Sometimes, the individual merges with the collective. Thus, George Bush was motivated to go to war in Iraq to prove to his father and the country that he was not an ineffectual lightweight. His ability to take the country into that war, however, depended to no small extent on the view of many Americans that the Muslim world contemptuously scorned America’s undoubted values and achievements.

This interplay of individual and national bruised egos is strikingly evident in the run-up to World War I, the conflict that I have been studying intensively for the last three months.

Count Berchtold, the hugely wealthy and influential Austrian foreign minister, had been accused ever since the First Balkan War of 1912 of indecision and want of manliness. He therefore resolved to use the occasion of the assassination of the Austrian heir to the throne in 1914 by a Serb to silence his critics. In the cultural conflict between Germandom and Slavdom, Berchtold was determined to champion his “volk,” even if that meant plunging the world into war.

On the Slav side was Sergei Sazonov, the Russian foreign minister. He too was taxed with ineffectualness and lack of firmness in defending the interest of Russia’s southern Slavic brethren, the Serbs. Though Sazonov had no affection for the Serbs, he used their plight to resurrect his image with his sovereign, the tsar, and the status-hungry Russian people.

To be sure, in both the Iraq War and in World War I, there were so-called objective causes. America had indeed been attacked on 9/11, though not of course by Iraqis. Serbia was a threat to Austro-Hungarian survival, though not as much a threat as the monarchy’s own discrimination against all but two of its eleven constituent nationalities. Russia’s grain exports could have been cut off by an Austrian ally, Turkey, which was poised to receive several British-made dreadnoughts, but this danger was substantially overblown.

Those who argue that man creates alliances to give effect to his bellicosity may have it wrong.

Bellicosity may be the consequence of these alliances rather than their cause.

Alliances, social or political, may create unreasonably stringent standards of behavior.

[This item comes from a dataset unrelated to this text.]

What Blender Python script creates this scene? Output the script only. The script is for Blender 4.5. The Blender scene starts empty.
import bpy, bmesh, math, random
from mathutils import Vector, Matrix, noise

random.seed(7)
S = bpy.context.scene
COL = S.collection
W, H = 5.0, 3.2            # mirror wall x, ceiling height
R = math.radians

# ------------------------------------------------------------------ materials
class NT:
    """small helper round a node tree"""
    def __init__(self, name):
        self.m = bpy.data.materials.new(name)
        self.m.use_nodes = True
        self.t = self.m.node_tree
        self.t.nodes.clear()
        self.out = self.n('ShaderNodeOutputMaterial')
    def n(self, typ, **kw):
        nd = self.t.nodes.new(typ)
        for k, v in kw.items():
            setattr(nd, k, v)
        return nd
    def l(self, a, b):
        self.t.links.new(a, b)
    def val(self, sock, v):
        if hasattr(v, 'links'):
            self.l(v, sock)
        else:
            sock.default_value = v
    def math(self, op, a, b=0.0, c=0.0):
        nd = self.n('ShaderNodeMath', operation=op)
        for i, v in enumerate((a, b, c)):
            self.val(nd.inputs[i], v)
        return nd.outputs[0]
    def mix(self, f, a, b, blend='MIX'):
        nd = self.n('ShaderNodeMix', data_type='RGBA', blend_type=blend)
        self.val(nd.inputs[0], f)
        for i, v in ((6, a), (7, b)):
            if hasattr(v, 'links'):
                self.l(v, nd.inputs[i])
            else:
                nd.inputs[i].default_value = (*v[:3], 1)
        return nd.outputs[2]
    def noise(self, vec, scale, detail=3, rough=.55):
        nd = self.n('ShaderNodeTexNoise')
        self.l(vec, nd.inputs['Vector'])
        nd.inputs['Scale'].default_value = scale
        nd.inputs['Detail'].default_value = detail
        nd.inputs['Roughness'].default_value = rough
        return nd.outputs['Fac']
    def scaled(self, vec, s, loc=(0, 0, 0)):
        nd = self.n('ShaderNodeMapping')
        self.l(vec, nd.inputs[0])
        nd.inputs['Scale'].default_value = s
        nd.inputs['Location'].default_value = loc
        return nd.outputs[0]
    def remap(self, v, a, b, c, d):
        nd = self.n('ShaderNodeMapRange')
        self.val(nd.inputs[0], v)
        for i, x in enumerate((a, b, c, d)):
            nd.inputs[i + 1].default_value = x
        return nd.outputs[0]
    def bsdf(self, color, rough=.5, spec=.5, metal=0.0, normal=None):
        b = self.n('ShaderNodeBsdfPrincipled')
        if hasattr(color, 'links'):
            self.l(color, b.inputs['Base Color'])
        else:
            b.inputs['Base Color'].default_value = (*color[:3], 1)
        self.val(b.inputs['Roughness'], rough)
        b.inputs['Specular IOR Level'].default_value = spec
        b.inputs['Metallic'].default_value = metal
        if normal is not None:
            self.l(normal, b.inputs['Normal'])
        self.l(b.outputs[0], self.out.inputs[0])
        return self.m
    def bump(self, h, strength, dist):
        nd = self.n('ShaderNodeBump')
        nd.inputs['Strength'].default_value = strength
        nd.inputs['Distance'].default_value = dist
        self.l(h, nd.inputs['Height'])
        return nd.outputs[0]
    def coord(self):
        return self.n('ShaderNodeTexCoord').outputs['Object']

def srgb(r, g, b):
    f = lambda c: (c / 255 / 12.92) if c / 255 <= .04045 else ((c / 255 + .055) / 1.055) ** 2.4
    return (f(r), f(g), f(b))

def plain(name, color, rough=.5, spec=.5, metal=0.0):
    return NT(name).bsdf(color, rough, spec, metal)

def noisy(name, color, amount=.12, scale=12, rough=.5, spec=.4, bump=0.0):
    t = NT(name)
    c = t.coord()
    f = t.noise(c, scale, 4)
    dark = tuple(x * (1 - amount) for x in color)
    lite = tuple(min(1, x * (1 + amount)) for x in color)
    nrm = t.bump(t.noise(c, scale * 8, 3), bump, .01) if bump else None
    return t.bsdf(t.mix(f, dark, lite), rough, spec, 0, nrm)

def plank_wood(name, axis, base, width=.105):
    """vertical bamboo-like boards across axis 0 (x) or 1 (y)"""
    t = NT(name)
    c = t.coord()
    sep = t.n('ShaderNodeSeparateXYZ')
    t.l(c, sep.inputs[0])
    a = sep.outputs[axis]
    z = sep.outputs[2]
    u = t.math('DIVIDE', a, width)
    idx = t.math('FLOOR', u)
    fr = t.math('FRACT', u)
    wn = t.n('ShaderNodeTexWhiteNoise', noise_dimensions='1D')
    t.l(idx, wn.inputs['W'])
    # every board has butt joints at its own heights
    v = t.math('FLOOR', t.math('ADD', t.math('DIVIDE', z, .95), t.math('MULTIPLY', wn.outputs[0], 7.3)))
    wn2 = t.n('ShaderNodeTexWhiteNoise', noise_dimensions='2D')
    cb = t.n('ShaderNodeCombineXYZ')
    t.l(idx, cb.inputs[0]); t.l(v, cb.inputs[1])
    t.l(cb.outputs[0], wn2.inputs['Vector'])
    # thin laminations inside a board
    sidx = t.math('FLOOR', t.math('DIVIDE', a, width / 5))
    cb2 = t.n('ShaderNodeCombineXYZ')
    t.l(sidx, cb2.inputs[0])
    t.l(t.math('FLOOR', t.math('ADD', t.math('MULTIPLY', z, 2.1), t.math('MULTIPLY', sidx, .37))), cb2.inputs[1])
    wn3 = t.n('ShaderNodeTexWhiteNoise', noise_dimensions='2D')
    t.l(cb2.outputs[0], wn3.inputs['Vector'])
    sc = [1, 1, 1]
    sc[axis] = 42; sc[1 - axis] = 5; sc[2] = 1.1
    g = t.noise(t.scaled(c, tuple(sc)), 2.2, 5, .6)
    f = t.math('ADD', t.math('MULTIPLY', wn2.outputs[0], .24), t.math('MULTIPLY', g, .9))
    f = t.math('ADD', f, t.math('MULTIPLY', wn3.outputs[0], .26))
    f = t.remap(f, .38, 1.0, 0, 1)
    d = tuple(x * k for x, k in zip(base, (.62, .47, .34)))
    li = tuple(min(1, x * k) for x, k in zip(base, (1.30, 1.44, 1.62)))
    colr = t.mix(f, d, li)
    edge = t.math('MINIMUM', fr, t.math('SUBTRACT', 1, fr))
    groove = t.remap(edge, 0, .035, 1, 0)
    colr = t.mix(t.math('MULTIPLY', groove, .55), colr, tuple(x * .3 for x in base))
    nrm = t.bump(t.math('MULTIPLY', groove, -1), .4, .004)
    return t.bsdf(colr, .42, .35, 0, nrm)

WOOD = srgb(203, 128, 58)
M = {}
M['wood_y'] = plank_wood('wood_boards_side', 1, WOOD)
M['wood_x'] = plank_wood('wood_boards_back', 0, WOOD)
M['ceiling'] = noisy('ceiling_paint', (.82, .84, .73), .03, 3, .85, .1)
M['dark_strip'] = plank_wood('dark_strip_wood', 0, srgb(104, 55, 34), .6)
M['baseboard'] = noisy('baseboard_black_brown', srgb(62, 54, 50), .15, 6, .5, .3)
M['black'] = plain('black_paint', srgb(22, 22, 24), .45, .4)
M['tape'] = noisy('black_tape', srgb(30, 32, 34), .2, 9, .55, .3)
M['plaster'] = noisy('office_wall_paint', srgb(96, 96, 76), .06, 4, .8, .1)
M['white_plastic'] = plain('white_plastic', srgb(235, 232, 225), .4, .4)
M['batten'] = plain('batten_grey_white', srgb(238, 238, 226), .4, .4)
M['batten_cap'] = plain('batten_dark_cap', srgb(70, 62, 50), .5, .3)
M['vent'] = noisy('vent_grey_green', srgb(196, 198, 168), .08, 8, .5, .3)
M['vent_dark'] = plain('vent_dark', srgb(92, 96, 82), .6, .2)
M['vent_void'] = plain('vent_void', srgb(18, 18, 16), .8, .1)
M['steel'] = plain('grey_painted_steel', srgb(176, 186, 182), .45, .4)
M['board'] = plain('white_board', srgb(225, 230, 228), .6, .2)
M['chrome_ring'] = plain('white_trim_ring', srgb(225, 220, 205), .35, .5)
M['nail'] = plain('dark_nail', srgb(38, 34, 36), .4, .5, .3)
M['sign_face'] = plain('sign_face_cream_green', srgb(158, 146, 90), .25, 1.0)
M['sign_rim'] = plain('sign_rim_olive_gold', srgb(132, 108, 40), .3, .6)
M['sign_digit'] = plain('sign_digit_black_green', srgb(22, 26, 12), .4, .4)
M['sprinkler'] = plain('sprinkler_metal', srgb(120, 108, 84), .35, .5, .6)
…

When individuals and states find that they cannot meet these standards, they often respond with violence.

Sanford Rose, of New Jersey and Florida, served as Associate Editor of Fortune Magazine from 1968 till 1972; Vice President of Chase Manhattan Bank in 1972; Senior Editor of Fortune between 1972 and 1979; and Associate Editor, Financial Editor and Senior Columnist of American Banker newspaper between 1979 and 1991. From 1991 till 2001, Rose worked as a consultant in the banking industry and a professional ghost writer in the field of finance. He has also taught as an adjunct professor of banking at Columbia University and an adjunct instructor of economics at New York University. He states that he left gainful employment in 2001 to concentrate on gain-less investing. (A lifelong photo-phobe, Rose also claims that the head shot accompanying his Weekly Hubris columns is not his own, but belongs, instead, to a skilled woodworker residing in South Carolina.)

2 Comments

  • Ralph Papaleo

    As always, Sanford, your writing is insightful, intelligent, and informative. It is woefully unfortunate that mankind, rather than learn from mistakes of the past, willfully chooses to repeat them. We continue to hold colossal blunders such as the charge of The Light Brigade and Pickett’s charge at Gettysburg as glorious displays of gallantry rather than asinine forays of stupidity. Rich old men continue to send poor young men to die.

  • S. Rose

    Many thanks for your kind comments. Have just read Rick Atkinson’s magisterial work on WWII, “The Guns at Last Light.” The conduct of the Anglo-American campaign on the western front from June, 1944 to May, 1945 provides fresh evidence of the incompetence of those whose decisions led to the often quite pointless sacrifice of thousands of lives. WWII, unlike WWI, was, of course, the “Good War.” But it sure had its share of bad moments.